Gloria Monday: A generation betrayed

Outrage over MPs’ expenses will be as nothing to the howls unleashed when people learn that ‘education, education, education’ was a false promise, says Gloria Monday

五月 25, 2009

I had to go to an open day last week to talk about why students should opt for this place rather than for any other university. These events have grown steadily in the years I’ve been working here, so that now they are carefully planned and staged, and we are all given briefings about how to present ourselves. This year, we had dress-code advice too; we have to “look professional so as to match the expectations of prospective students and their families”. How they get these expectations I can’t think, since the scruffy academic has been the norm for decades, but I suppose it comes from watching too many repeats of Inspector Morse in which academics tend to swan around imaginary Oxbridge common rooms looking elegantly effete.

Warning us about what to wear is a new development; previous training sessions have merely focused on advising us how not to alienate pushy parents, because boy, are some of them pushy! You’d think it was the parents who were choosing a degree, not their offspring who trail along behind them, looking bored and embarrassed in that sullen teenage way that is so instantly recognisable. When I started out, nobody would have been seen dead going along to check out a university course with Mum or Dad in tow, but this generation seem to regard it as normal. And the scare stories in the media about students being taught only two hours a week and leaving with tens of thousands of pounds in debts have clearly struck a chord. Dads ask questions about how many hours of teaching can be expected and what sort of jobs are available when it’s all over, while Mums do the interrogation about what the halls of residence are like and how much the whole show is going to cost. Or vice versa. They all seem to operate as interrogation teams, and the lone Mums often bring a formidable Granny or, worst of all, an auntie or two, and their questioning can make you wonder whether they’ve had CIA training at some point in their past.

Last week, with all the news about MPs fiddling their expenses, we were grilled more than I can ever remember. Clearly, distrust of the public sector has now reached epidemic proportions.

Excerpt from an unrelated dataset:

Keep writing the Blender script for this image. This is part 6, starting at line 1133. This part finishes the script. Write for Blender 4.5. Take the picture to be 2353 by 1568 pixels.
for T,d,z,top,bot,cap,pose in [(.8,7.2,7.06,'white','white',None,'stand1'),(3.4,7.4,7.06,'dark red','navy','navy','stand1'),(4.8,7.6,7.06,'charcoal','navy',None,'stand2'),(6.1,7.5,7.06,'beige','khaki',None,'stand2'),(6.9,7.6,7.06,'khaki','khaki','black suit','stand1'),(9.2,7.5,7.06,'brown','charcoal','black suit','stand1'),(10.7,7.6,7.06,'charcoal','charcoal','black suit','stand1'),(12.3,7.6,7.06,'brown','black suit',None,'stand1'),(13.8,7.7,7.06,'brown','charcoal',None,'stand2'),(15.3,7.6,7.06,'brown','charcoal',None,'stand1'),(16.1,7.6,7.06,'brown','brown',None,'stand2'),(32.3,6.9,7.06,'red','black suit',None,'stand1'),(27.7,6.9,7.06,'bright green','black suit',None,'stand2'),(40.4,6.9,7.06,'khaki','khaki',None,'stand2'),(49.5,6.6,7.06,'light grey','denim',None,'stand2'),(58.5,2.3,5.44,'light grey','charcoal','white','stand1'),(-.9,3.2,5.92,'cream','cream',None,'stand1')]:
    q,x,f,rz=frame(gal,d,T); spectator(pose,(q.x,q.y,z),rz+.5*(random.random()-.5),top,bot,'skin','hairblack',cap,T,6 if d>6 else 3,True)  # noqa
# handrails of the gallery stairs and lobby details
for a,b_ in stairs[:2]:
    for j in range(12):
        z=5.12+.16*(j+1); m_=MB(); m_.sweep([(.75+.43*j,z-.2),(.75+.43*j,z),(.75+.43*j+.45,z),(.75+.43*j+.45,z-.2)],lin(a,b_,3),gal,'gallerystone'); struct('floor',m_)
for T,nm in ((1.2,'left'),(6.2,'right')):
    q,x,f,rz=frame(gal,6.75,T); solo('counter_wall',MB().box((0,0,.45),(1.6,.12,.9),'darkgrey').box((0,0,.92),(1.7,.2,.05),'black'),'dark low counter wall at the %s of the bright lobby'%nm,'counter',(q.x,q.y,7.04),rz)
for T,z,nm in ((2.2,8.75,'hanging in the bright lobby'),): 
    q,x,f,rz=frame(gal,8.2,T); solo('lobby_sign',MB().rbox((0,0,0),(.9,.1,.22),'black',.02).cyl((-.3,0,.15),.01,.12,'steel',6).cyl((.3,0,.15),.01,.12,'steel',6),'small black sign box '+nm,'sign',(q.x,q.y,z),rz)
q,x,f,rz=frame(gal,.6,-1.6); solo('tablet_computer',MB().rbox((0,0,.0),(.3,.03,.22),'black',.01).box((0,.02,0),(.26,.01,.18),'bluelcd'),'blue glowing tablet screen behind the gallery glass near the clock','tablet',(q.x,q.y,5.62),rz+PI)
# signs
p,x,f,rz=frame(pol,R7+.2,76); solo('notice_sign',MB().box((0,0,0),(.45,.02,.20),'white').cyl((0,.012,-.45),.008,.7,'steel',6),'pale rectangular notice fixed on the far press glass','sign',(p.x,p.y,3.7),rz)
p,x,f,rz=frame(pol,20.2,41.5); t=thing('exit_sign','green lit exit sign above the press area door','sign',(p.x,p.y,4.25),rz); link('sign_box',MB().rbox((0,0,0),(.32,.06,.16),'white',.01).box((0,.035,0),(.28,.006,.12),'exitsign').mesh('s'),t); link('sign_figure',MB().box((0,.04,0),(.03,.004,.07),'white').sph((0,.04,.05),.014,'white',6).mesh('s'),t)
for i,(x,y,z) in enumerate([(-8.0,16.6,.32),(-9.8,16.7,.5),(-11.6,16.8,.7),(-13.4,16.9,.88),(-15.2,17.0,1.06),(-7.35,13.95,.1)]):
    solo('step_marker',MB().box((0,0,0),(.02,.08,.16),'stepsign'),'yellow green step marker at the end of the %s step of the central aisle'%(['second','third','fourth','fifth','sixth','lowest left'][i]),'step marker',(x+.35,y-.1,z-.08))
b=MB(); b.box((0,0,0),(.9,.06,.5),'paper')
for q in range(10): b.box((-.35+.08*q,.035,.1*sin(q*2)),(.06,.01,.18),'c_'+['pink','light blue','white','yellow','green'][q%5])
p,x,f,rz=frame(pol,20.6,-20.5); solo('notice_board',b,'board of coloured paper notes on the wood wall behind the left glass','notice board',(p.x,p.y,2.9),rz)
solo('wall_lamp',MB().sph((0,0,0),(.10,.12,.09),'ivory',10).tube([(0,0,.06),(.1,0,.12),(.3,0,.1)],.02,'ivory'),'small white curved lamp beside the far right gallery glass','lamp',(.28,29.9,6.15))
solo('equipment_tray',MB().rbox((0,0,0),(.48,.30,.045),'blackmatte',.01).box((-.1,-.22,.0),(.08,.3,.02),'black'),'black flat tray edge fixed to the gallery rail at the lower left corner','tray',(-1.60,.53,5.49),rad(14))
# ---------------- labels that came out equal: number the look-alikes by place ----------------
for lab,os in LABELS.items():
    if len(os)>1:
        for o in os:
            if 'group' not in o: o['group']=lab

Not that there’s much cash to fiddle in the university world, but that doesn’t stop people being suspicious. The fiddling in universities is not so much financial, it’s about misleading students and conning them into believing that a degree is a passport to instant success. All that hype about getting 50 per cent of young people into higher education was never followed by the funding to make it happen, but most people outside universities don’t know that. Nor do they know much about the dropout rates, as students who should never have been encouraged to take out a loan and try their hand at studying something they don’t give a toss about realise that there is a world outside the classroom and opt for it.

This year, perhaps with the weight of being described as head of history on my shoulders (acting head, actually, since Brian the Anxious is busy doing up his garden while claiming to be too stressed to work), I found myself feeling sympathetic towards the families sitting in the one lecture theatre that has actually been refurbished and waiting to be told how a degree in history would lead to a vibrant future. I had Brian’s notes about the value of our subject in today’s world (“ to understand where we are going, we need to know where we have come from”) and about how we encourage students from disadvantaged backgrounds. He’s always saying this, but I can’t for the life of me tell a student from a sink school apart from one from Eton – they all wear the same clothes, talk in the same strangled accents and try to do the minimal amount of work at the very last minute. They all have fancy mobile phones that they fail to switch off when you’re talking to them, and after cheap beer nights they all smell of stale food and sweaty unwashed clothes, with a hint of vomit as an undernote.

But this year, what nobody knows yet is that universities have been warned not to take any students over their allotted quotas or risk fines. Yes, the same ministers who voted for the 50 per cent figure have also decreed that universities will be punished if we take on extra numbers. Come August, when the A-level results are out, thousands of students will not get the places they want and the howls of protest will be heard across the land. MPs fiddling their expenses is the sin that has hit the headlines, but the betrayal of a generation with false promises of education, education, education is even worse.

If only I thought there were some intelligent alternative plans for the future of higher education somewhere!